Neuer Jazz kommt an
Voller Saal trotz hochsommerlicher Temperaturen – Rebecca Trescher überzeugt mit dem Ensemble 11 beim Jazzclub Singen in der „Gems“
Fotos: C. Wagner
cw. Dem Jazzclub Singen ist abermals ein Wunder gelungen: Trotz Hitzewelle und unbekannter Nachwuchsband strömte das Publikum in Scharen zum Konzert am Freitagabend in die „Gems“. Angekündigt war Rebecca Trescher mit ihrem Ensemble 11, einer jungen Gruppe aus Nürnberg, die sich bereits ein paar Meriten verdient hat, den großen Durchbruch aber erst noch schaffen muß. Der Auftritt in Singen kann als weiterer Sprosse auf der Erfolgsleiter verbucht werden.
Die exzellente Besucherresonanz ist wohl der jahrelangen, zähen Aufbauarbeit des Jazzclub-Vorsitzenden Rudolf Kolmstetter und seinem Team zu verdanken, die Singen zur ersten Adresse für Jazz in der südwestlichen Ecke von Baden-Württemberg gemacht haben.

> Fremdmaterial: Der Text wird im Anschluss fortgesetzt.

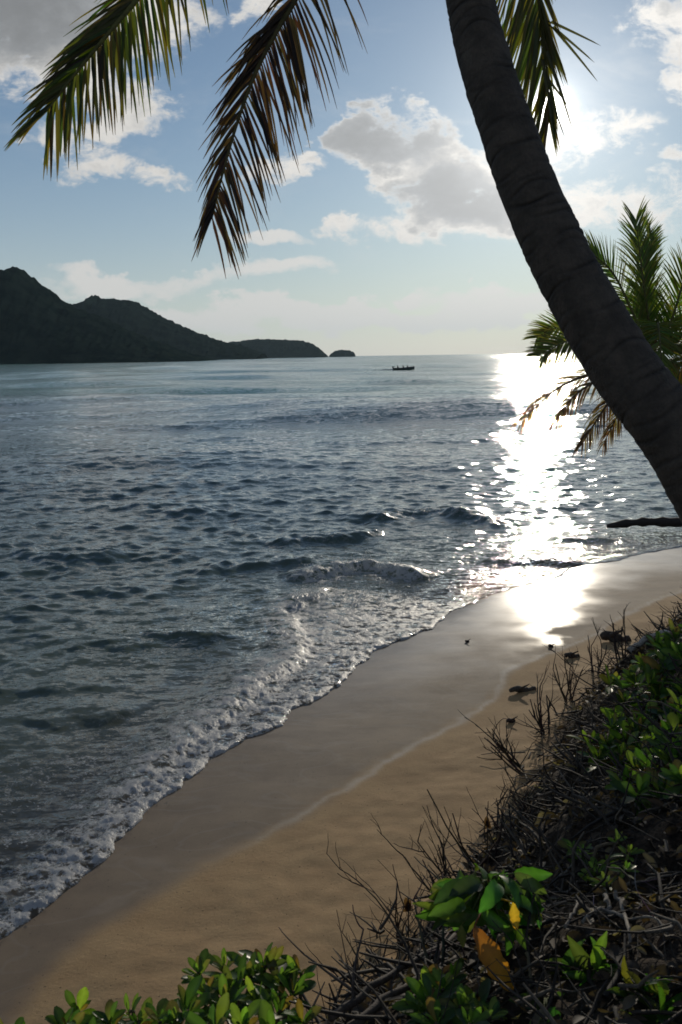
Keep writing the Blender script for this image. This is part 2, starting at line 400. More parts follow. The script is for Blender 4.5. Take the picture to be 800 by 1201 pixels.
# ------------------------------------------------------------------ sea
def ridge(x, y, px, z, h, front, back, fade=.15):
    """a wave crest along image points: steep towards its right-hand (shore) side"""
    L = smooth_poly(pz(px, z), 4); d, a = poly_near(x, y, L)
    e = sstep(0, fade, a) * sstep(1, 1 - fade, a)
    prof = np.where(d > 0, np.exp(-(d / front) ** 2), np.exp(-(d / back) ** 2))
    return h * prof * e, d, e
def build_sea():
    r = [3.6]
    while r[-1] < 60000:
        q = r[-1]; k = .0030 if q < 45 else min(.05, .0030 + (q - 45) / 45 * .0035)
        r.append(q * (1 + k))
        if q > 9000: break
    r = np.array(r)
    th = np.concatenate([np.arange(-100, -24, 1.3), np.arange(-24, 24, .095), np.arange(24, 100, 1.3)]) * D2R
    x, y = polar(r, th); rr = np.hypot(x, y)
    sand, s, sw, b = sand_height(np.clip(x, -75, 75), np.clip(y, -14, 75))
    s = np.where(rr > 70, -60, s); sand = np.where(rr > 70, -3, sand)
    lobes = .16 * perlin(x * .9, y * .9) + .07 * perlin(x * 2.7 + 3, y * 2.7) + .03 * perlin(x * 8, y * 8)
    se = s - lobes * sstep(4, 6, y + 2)
    deep = sstep(.1, 5.5, -s); spacing = rr * .004 * 1.3 + np.where(rr > 45, (rr - 45) * .012, 0)
    # wind chop: many directional wave trains, sharpened at the crest
    rg = np.random.default_rng(5); eta = np.zeros_like(x); dxs = np.zeros_like(x); dys = np.zeros_like(x)
    for i in range(110):
        lam = .13 * (40 ** (i / 109.0)) * rg.uniform(.9, 1.1)
        ang = math.radians(-82) + rg.normal(0, .75 if lam < 2 else .45)
        k = 2 * math.pi / lam; A = .0062 * lam ** .85 * rg.uniform(.5, 1.4) * (1.0 if lam < .42 else (.42 / lam) ** .62)
        ph = k * (x * math.cos(ang) + y * math.sin(ang)) + rg.uniform(0, 6.283)
        wgt = sstep(1.6, 4.0, lam / spacing) * A
        eta += wgt * np.cos(ph); q = wgt * .75
        dxs -= q * math.cos(ang) * np.sin(ph); dys -= q * math.sin(ang) * np.sin(ph)
    open_sea = sstep(6, 25, -s)
    for i in range(30):
        lam = 6.5 * (7 ** (i / 29.0)) * rg.uniform(.9, 1.1); ang = math.radians(-88) + rg.normal(0, .35); k = 2 * math.pi / lam
        ph = k * (x * math.cos(ang) + y * math.sin(ang)) + rg.uniform(0, 6.283)
        eta += sstep(1.8, 4.0, lam / spacing) * open_sea * .0034 * lam * rg.uniform(.5, 1.3) * np.cos(ph)
    gust = np.clip(.85 + .45 * fbm(x * .06, y * .035, 3), .4, 1.5)
    amp = (.10 + .9 * deep) * gust
    eta = eta * amp; dxs *= amp; dys *= amp
    bl = np.zeros_like(x); foam = np.zeros_like(x)
    lump = fbm(x * 6.5, y * 6.5, 4, .62); lump2 = fbm(x * 18, y * 18, 3, .6)
    lace0 = np.clip(1.0 - np.abs(perlin(x * 5.5 + .6 * lump, y * 5.5)) * 1.9 - .35, 0, 1) * 1.3
    for (px, z, h, fr, bk, fo) in (
        ([(215, 668), (255, 662), (300, 656), (350, 655), (400, 662)], .1, .10, .20, .5, 0.0),
        ([(335, 672), (385, 663), (430, 657), (470, 664), (505, 672)], .12, .12, .11, .34, 1.0),
        ([(315, 636), (350, 630), (400, 627), (450, 617)], .1, .13, .22, .5, .15),
        ([(430, 608), (465, 600), (510, 596), (560, 604), (600, 615)], .1, .13, .24, .6, .25),
        ([(560, 652), (600, 655), (640, 655), (690, 659)], .08, .06, .14, .3, 0.1),
        ([(640, 628), (700, 630), (760, 630)], .08, .06, .16, .35, 0.2),
        ([(150, 590), (230, 600), (310, 596)], .08, .09, .4, .8, 0),
        ([(20, 640), (90, 650), (150, 646)], .08, .09, .3, .7, 0),
        ([(-40, 800), (40, 806), (90, 800), (140, 806)], .05, .06, .22, .4, 0),
        ([(40, 850), (90, 832), (150, 840)], .05, .05, .2, .4, 0),
        ([(130, 760), (200, 742), (260, 750)], .05, .055, .22, .4, 0)):
        e, d, en = ridge(x, y, px, z, h, fr, bk)
        e = e * np.clip(.85 + .6 * perlin(x * 1.1, y * 1.1 + h * 40) + .25 * perlin(x * 4.3, y * 4.3 + h * 90) + .08 * lump, 0, 2); eta = eta + e
        foam = np.maximum(foam, fo * en * np.exp(-((d - .12) / .30) ** 2) * np.clip(.50 + .95 * lump + .7 * (lace0 - .3), 0, 1.05))
    # the bore: a broken wave front running up the beach
    bore = [(395, 680), (345, 700), (328, 722), (345, 755), (300, 792), (250, 832), (205, 876), (150, 925), (90, 985), (30, 1040), (-40, 1090)]
    BP = smooth_poly(pz(bore[::-1], .08), 4); db, ab = poly_near(x, y, BP, 7)
    db = db + .14 * perlin(x * 2.3, y * 2.3) + .06 * perlin(x * 7, y * 7)
    be = sstep(0, .25, ab) * sstep(1, .92, ab)
    inside = sstep(-.12, .05, db) * (s < 0.02) * sstep(.02, .2, ab) * sstep(1, .96, ab)      # between the bore and the water's edge
    zone = np.maximum(sstep(-.5, .1, db) * be, 0) * sstep(.05, -.05, s)
    far_zone = sstep(-4.6, -.8, s) * sstep(9.2, 11.5, y) * sstep(24, 15, y) * sstep(.1, -.2, s)
    turb = np.clip(np.maximum(zone, far_zone * .95), 0, 1) * sstep(40, 15, rr)
    eta = eta + be * np.where(db > 0, np.exp(-(db / .16) ** 2), np.exp(-(db / .4) ** 2)) * .055 * (1 + .25 * perlin(x * 2.2, y * 2.2))
    rid = 1 - np.abs(perlin(x * 5.5 + .6 * lump, y * 5.5)) * 1.9; rid2 = 1 - np.abs(perlin(x * 13 + 9, y * 13 + lump)) * 1.9
    eta = eta + turb * (.006 * rid + .004 * rid2 + .002 * lump2)
    foam = np.maximum(foam, be * np.exp(-((db - .10) / .27) ** 2) * np.clip(.62 + .7 * lump + .35 * (lace0 - .4), 0, 1.1))
    lace = lace0
    foam = np.maximum(foam, inside * np.clip(lace * .85 + .6 * lump + .12, 0, 1) * .95)
    # the swash edge: a rounded lip of foam over the sand
    film = np.clip(-se, 0, 1.2)
    thick = .030 * (1 - np.exp(-film / .035)) * (1 + .5 * lump) + .012 * film
    nearz = sstep(13.5, 9.5, y)                       # beyond this the edge thins to a sheet
    thick = thick * (.25 + .75 * nearz)
    lipn = np.exp(-((se + .07) / .075) ** 2) * nearz
    eta = eta + lipn * (.012 + .009 * np.clip(lump + lump2 * .6, 0, 1.3))
    foam = np.maximum(foam, nearz * np.exp(-((se + .05) / .06) ** 2) * np.clip(.6 + .7 * lump, .1, 1.1))
    foam = np.maximum(foam, sstep(-.62, -.25, se) * (se < 0) * nearz * np.clip(lace + .5 * lump, 0, 1) * .8)
    old = sstep(-2.2, -1.0, s) * np.clip(1 - np.abs(perlin(x * 1.6 + .7 * lump, y * 1.6)) * 5, 0, 1) * .32 * sstep(10, 7, y)
    foam = np.maximum(foam, old)
    eta = eta + np.clip(foam, 0, 1) * (.004 * lump2 + .005 * lump)
    z = np.maximum(eta, sand + thick)
    z = np.where(se > 0, np.minimum(sand - .03 - .3 * np.clip(se, 0, 1), z), z)
    dep = np.clip(z - sand, 0, 6); foam = np.clip(foam, 0, 1) * (se < .01)
    keep = sstep(-.1, -1.0, s)
    x2 = x + dxs * keep; y2 = y + dys * keep
    z = np.where(rr > 3000, 0, z)
    m, nt, out = material('sea_water')
    p = geo(nt); FO = attr(nt, 'foam'); DE = attr(nt, 'depth'); RO = attr(nt, 'rough'); TU = attr(nt, 'turb')
    # ripples too small for the mesh: tilt the surface by noise of four sizes
    sl = None
    patch = noise(nt, vmath(nt, 'MULTIPLY', p, (.006, .016, .0)), 1.0, 10, .82).step(.3, .7) * 1.1 + .4
    for sc_, am in ((2.2, .30), (7.0, .34), (21.0, .30), (60.0, .22)):
        q = vmath(nt, 'SUBTRACT', noise(nt, vmath(nt, 'MULTIPLY', p, (.62, 1.5, 1.0)), sc_, 2, .6, color=True), (.5, .5, .5))
        k = vmath(nt, 'SCALE', q)
        wt = (RO * am * patch * 2.1 + (1.0 - RO) * (am * (.35 if sc_ < 5 else 1.05))) + (TU * am * (1.7 if sc_ > 5 else 0.3))
        put(nt, k.s.node.inputs['Scale'], wt); sl = k if sl is None else vmath(nt, 'ADD', sl, k)
    sl = vmath(nt, 'MULTIPLY', sl, (.66, 1.5, 0.0))
    nb = vmath(nt, 'NORMALIZE', vmath(nt, 'ADD', geo(nt, 'Normal'), sl))
    deepc = mixc(nt, (DE * -.9).exp(), (.056, .088, .077), (.120, .140, .092))
    deepc = mixc(nt, (DE * -7.0).exp(), deepc, (.14, .122, .095))
    deepc = mixc(nt, (RO * 1.3).clamp(), deepc, (.022, .040, .044))
    body = bsdf(nt, 'ShaderNodeBsdfDiffuse', Color=deepc, Normal=combine(nt, 0.0, 0.0, 1.0))     # light scattered under the surface does not follow its ripples
    ad = nt.nodes.new('ShaderNodeAddShader'); nt.links.new(body.s, ad.inputs[0])
    nt.links.new(bsdf(nt, 'ShaderNodeBsdfTranslucent', Color=(.035, .10, .08)).s, ad.inputs[1]); body = V(nt, ad.outputs[0])
    clear = bsdf(nt, 'ShaderNodeBsdfTransparent', Color=(.86, .90, .88))
    under = mixs(nt, (DE * -9.0).exp(), body, clear)
    rough = .042 + RO * .08
    gls = bsdf(nt, 'ShaderNodeBsdfGlossy', Color=(1, 1, 1), Roughness=rough, Normal=nb)
    fr = nt.nodes.new('ShaderNodeFresnel'); fr.inputs['IOR'].default_value = 1.333; nt.links.new(nb.s, fr.inputs['Normal'])
    wat = mixs(nt, V(nt, fr.outputs[0]), under, gls)
    f1 = noise(nt, p, 42.0, 5, .72); f2 = noise(nt, p, 14.0, 4, .65)
    r1 = (1.0 - (noise(nt, p, 9.0, 3, .6, .9) - .5).abs() * 7.5).max(0.0); r2 = (1.0 - (noise(nt, p, 27.0, 3, .6, .7) - .5).abs() * 6.5).max(0.0)
    fm = (FO * 1.14 + r1 * .46 + r2 * .34 + (f1 - .5) * .7).step(.56, 1.12) * (FO * 6.0).min(1.0)
    fb = vmath(nt, 'NORMALIZE', vmath(nt, 'ADD', bump(nt, f1 * .012 + r2 * .004 + f2 * .012, 1.0, 1.0), (0.0, 0.0, .9)))
    fo = bsdf(nt, 'ShaderNodeBsdfPrincipled', Base_Color=(.90, .91, .90), Roughness=.4, Normal=fb)
    ft = bsdf(nt, 'ShaderNodeBsdfTranslucent', Color=(.85, .86, .84))
    fo = mixs(nt, .5, fo, ft)
    nt.links.new(mixs(nt, fm, wat, fo).s, out)
    rough_a = sstep(14, 130, rr) * .8 + sstep(200, 2000, rr) * .2
    co = np.stack([x2, y2, z], -1).reshape(-1, 3)
    o = mesh_obj('sea', co, grid_faces(*x.shape), m, attrs=dict(foam=foam, depth=dep, rough=rough_a, turb=turb))
    tag(o, 'dark choppy sea breaking in white foam along the beach', 'sea', kind='structure')
    # droplets thrown up where the waves break
    yq = y.ravel(); sel = np.flatnonzero((foam.ravel() > .75) & (rr.ravel() < 18)); pick = np.concatenate([RNG.choice(sel, 1300), RNG.choice(sel[yq[sel] > 12.6], 2600)])
    tv = np.array([(1, 1, 1), (1, -1, -1), (-1, 1, -1), (-1, -1, 1)], float) / 1.7; tf = [(0, 1, 2), (0, 3, 1), (0, 2, 3), (1, 3, 2)]
    ico = [(0, 0, 1), (.89, 0, .45), (.28, .85, .45), (-.72, .53, .45), (-.72, -.53, .45), (.28, -.85, .45), (.72, .53, -.45), (-.28, .85, -.45), (-.89, 0, -.45), (-.28, -.85, -.45), (.72, -.53, -.45), (0, 0, -1)]
    icf = [(0, 1, 2), (0, 2, 3), (0, 3, 4), (0, 4, 5), (0, 5, 1), (1, 6, 2), (2, 7, 3), (3, 8, 4), (4, 9, 5), (5, 10, 1), (2, 6, 7), (3, 7, 8), (4, 8, 9), (5, 9, 10), (1, 10, 6), (6, 11, 7), (7, 11, 8), (8, 11, 9), (9, 11, 10), (10, 11, 6)]
    ico = np.array(ico); vs = []; fs = []
    zc = z.ravel(); xs, ys = x2.ravel(), y2.ravel()
    for k, i in enumerate(pick):
        c = np.array([xs[i], ys[i], zc[i]]) + np.array([RNG.normal(0, .03), RNG.normal(0, .03), abs(RNG.normal(0, .028 if k < 1300 else .07)) + .004])
        rad = RNG.uniform(.0012, .0045) if k < 1300 else RNG.uniform(.0015, .008); vs.append(c + ico * rad); fs += [tuple(12 * k + a for a in f) for f in icf]
    mm, nt, out = material('spray_foam')
    nt.links.new(mixs(nt, .5, bsdf(nt, 'ShaderNodeBsdfPrincipled', Base_Color=(.85, .87, .86), Roughness=.35), bsdf(nt, 'ShaderNodeBsdfTranslucent', Color=(.85, .87, .86))).s, out)
    o = mesh_obj('sea_spray', np.concatenate(vs), fs, mm)
    tag(o, 'white drops of spray thrown up by the breaking wavelets', 'spray', kind='stuff')
build_sea()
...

Seit 30 Jahren hat sich der Club mit einem exzellenten Programm ein Stammpublikum geschaffen, das sich kein Konzert entgehen läßt und auch lange Anfahrtswege bei hochsommerlichen Temperaturen nicht scheut, um Gruppen zu hören, die man sonst selten präsentiert bekommt.
Dennoch forderte die Hitze ihr Tribut: Eine Viertelstunde vor Konzertbeginn musste der Harfinist sein Instrument nachstimmen, so sehr zerrte die Hitze an den Saiten des klassischen Klangerzeugers, dem man ja im Jazz nicht allzu oft begegnet.
Allerdings ist das Ensemble 11 von Rebecca Trescher auch keine konventionelle Jazzformation, was allein schon die Größe andeutet. Wo sonst Trios und Quartette die Szenerie bestimmen, hat Trescher ihr Ensemble opulent mit elf Musikern besetzt. Sie bringen ein überaus reichhaltiges Instrumentarium ein, bei dem neben Harfe und diverse Querflöten, auch Cello, Vibrafon und etliche Klarinetten zum Einsatz kommen. Angetrieben von einer Rhythmusgruppe aus Schlagzeug, Kontrabaß und Klavier, kreiert die junge Komponistin, Arrangeurin und Klarinettistin einen höchst individuellen, warmen Ensembleklang, den sie auf fantasievolle und oft überraschende Weise zu nutzen weiß.
Alle Stücke hat die 33jährige Musikerin aus Nürnberg, die in Tübingen aufgewachsen ist, selbst komponiert, wobei keiner der Titel dem üblichen Schema folgen. Klischees versucht Trescher zu umgehen, ausgereizte Formeln zu vermeiden. Im gesamten ersten Teil des Konzerts wurde ein einziges Werk aufgeführt, das als fünfteilige Suite konzipiert war und das Publikum durch abenteuerliche Klanglandschaften führte. Zwischen die manchmal hochkomplexen Tonkonstellationen, die durch den textlosen Scat-Gesang der Vokalistin Agnes Lepp eine schwebend-ätherische Qualität erhielten, wurde Soli eingestreut, bei denen die Mitglieder des Ensembles ihre Meisterschaft unter Beweis stellten. Neben der Bandleaderin an der Klarinette stachen dabei vor allem Altsaxofonist Markus Harm und Pianist Andreas Feith durch große Originalität heraus.
Wenn von den Brennpunkten des deutschen Jazz die Rede ist, wird normalerweise auf Berlin und Köln verwiesen. Vielleicht sollte man sich einmal in Nürnberg genauer umhören.